Don't go all-in (a lot of people will tell you the opposite). This could be better phrased as "don't bet the farm." When playing iterated games, the longer you play, the more likely you are to achieve a positive outcome. If you bet it all and lose, you don't get to play again.
Play long term games with long term people. Don't partner with cynics and pessimists. Their beliefs are self-fulfilling. Choose partners with high intelligence, high energy, and above all else, high integrity.
As
Jim Barksdale famously said: "there are only two ways to make money: bundling and unbundling." The internet is driving both. As more services move online look for opportunities to bundle or unbundle.
You are not good at multi-tasking and you never will be. The human brain is physically incapable of focusing on two things at once.
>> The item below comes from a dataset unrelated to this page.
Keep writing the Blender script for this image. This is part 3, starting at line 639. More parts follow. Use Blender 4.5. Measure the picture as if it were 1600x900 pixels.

When you think you are multi-tasking, you are actually switching tasks rapidly which degrades performance and prevents you from reaching a
flow state.
To decrease the temptation to multi-task, ruthlessly automate or outsource any task that does not require your specific knowledge to complete or that you do not enjoy doing.
Learn to recognize common types of cognitive bias in yourself and others. Confirmation bias, recency bias, and survivorship bias are particularly dangerous for entrepreneurs. Learn techniques like the lean startup methodology that can help you avoid making bad decisions.
Most advice is garbage (including mine). Your job is to listen to everything and then decide what to ignore. Sturgeon's law: "90% of everything is crap" certainly applies here.